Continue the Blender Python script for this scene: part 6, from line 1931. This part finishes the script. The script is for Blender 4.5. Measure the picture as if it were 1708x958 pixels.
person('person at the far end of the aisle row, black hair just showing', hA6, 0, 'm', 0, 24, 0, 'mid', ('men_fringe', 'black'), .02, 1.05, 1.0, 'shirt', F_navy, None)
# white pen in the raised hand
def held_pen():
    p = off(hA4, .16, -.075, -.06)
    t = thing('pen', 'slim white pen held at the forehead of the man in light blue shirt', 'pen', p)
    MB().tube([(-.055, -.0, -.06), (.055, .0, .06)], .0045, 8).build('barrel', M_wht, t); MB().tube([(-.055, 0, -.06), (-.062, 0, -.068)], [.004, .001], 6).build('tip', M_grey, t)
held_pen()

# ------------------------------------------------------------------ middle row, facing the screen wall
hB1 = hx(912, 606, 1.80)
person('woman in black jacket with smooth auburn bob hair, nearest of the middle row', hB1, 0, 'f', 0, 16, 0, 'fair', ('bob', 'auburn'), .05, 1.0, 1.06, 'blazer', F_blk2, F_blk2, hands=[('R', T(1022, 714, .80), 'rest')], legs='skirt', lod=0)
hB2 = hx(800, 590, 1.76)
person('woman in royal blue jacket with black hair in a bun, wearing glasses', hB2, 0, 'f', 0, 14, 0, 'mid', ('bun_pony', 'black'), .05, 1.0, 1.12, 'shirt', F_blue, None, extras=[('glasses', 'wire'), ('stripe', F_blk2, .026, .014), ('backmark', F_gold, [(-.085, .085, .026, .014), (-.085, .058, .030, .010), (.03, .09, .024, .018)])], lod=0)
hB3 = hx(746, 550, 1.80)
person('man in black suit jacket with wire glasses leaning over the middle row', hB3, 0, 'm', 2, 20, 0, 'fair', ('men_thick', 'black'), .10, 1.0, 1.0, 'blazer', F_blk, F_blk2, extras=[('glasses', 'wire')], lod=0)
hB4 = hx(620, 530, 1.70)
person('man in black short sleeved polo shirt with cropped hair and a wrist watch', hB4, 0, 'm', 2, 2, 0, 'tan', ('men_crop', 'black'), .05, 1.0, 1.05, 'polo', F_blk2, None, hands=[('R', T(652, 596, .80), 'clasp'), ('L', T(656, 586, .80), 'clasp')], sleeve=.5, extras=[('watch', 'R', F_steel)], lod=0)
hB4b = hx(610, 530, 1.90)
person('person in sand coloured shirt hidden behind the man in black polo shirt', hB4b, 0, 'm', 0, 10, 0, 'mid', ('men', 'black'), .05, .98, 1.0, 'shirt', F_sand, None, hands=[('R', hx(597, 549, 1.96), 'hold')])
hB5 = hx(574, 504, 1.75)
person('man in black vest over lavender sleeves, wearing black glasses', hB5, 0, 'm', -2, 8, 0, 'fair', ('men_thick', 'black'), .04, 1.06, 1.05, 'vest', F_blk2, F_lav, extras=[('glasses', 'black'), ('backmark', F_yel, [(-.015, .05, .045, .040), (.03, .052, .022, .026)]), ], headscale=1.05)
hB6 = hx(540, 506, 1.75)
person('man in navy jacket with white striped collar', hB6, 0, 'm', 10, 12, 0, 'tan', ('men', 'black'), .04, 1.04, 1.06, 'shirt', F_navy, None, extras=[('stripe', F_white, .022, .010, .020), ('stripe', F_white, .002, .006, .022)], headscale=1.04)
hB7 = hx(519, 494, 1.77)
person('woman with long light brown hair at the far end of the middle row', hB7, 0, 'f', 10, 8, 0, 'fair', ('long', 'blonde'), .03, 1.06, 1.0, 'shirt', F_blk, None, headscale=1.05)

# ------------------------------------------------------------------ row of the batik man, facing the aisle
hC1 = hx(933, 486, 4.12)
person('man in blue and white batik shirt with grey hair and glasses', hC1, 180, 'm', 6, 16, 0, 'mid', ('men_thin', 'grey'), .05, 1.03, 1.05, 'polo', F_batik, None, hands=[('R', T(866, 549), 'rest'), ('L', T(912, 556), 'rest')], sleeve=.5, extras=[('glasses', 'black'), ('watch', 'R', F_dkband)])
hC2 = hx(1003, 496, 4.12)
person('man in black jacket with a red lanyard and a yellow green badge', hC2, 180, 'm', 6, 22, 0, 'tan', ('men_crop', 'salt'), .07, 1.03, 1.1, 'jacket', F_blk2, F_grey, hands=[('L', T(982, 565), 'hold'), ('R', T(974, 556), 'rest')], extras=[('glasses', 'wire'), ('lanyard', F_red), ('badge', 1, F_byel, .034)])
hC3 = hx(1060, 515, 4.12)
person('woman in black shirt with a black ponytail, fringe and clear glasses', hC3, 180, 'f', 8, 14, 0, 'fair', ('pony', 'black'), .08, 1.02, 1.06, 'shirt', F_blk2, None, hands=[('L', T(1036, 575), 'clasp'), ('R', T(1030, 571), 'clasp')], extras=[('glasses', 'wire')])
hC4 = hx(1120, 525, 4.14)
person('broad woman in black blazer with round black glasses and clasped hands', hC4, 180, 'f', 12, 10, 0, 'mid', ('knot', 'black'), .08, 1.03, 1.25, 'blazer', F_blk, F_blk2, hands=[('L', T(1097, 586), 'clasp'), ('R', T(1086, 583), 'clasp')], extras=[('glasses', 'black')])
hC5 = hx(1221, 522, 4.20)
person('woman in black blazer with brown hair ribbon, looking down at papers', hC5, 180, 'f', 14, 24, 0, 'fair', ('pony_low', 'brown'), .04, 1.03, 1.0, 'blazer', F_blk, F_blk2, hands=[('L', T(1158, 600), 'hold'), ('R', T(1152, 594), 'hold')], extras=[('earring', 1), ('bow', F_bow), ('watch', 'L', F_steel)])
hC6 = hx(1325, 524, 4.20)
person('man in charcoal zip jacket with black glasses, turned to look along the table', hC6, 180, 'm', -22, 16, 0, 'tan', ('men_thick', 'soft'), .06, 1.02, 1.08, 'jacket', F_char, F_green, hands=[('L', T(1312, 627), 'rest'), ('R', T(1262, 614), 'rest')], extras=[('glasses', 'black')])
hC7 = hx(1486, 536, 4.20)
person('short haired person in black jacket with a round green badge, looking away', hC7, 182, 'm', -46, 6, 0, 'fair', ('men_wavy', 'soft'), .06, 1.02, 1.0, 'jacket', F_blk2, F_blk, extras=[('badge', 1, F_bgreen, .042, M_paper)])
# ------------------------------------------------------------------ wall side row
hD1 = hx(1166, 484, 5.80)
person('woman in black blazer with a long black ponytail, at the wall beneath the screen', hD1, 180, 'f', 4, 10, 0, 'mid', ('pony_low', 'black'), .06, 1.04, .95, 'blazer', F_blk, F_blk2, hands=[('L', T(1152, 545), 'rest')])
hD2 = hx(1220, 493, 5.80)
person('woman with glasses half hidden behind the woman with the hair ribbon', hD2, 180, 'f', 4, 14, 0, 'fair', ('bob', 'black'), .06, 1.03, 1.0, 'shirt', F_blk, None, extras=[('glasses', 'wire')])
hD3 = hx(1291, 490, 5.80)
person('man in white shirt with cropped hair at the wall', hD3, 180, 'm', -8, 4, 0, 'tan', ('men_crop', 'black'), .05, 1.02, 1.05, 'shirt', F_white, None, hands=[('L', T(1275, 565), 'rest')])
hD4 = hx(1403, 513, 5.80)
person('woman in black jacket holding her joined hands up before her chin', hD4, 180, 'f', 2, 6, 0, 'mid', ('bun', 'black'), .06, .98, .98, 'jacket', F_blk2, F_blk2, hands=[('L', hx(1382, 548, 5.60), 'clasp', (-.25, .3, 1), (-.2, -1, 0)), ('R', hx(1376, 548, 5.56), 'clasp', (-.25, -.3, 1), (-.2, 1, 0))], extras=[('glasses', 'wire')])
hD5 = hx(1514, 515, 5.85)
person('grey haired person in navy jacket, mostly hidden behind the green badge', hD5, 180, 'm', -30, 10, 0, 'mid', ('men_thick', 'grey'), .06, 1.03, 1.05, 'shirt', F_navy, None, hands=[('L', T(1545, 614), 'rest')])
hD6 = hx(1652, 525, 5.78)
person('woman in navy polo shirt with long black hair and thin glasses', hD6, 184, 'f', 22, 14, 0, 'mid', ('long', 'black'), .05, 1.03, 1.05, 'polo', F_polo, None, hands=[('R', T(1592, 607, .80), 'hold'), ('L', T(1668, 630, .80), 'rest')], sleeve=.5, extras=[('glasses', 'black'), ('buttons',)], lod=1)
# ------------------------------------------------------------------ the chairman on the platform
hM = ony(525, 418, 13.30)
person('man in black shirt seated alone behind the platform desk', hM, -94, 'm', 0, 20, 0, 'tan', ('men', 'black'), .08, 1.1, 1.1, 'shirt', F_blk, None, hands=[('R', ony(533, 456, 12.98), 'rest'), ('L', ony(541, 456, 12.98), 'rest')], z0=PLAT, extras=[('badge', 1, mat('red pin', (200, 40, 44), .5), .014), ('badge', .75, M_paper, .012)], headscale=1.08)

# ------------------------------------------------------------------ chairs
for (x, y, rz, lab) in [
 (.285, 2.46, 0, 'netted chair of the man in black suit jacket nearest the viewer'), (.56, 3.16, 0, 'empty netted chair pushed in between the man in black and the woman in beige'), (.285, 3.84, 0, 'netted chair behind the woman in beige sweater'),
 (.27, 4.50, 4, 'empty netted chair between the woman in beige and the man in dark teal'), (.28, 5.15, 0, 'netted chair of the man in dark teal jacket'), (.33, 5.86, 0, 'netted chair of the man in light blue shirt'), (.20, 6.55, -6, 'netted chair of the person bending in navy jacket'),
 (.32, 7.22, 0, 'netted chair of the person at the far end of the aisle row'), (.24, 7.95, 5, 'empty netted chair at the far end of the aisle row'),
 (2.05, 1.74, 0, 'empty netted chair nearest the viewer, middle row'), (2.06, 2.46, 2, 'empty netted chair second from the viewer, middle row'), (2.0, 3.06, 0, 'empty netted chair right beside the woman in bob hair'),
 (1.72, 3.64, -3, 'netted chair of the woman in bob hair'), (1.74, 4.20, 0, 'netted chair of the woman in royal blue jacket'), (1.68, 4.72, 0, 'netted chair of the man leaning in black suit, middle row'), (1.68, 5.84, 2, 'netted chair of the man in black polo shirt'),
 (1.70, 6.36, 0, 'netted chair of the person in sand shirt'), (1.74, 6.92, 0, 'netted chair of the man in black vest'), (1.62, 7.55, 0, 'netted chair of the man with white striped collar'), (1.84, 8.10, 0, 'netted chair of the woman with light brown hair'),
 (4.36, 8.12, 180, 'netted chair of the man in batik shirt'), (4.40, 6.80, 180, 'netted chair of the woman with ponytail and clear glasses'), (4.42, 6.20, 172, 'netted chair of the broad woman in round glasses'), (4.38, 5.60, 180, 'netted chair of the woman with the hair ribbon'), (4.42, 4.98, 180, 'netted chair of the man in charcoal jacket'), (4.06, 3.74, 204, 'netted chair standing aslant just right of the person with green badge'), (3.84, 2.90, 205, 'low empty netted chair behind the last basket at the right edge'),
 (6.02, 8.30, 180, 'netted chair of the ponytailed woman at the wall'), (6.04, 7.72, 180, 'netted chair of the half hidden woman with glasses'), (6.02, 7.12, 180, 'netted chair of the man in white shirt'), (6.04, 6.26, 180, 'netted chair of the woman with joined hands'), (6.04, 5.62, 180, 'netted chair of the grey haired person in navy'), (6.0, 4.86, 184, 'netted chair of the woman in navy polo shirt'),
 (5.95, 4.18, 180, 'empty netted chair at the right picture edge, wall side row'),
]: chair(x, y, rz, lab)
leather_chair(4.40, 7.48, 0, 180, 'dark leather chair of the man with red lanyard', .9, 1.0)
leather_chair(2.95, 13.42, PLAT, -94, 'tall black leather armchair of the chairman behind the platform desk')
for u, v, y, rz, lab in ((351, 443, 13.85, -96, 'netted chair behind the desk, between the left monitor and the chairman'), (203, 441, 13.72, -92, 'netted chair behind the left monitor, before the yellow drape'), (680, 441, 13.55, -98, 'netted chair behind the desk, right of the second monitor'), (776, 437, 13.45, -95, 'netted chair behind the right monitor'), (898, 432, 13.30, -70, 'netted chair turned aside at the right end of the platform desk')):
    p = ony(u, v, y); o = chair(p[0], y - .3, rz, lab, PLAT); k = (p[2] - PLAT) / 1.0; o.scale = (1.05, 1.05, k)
######
DIRECTION = Only a number is wanted: how many lines of the material include the word "picture".

EXERCISE ANSWER = 2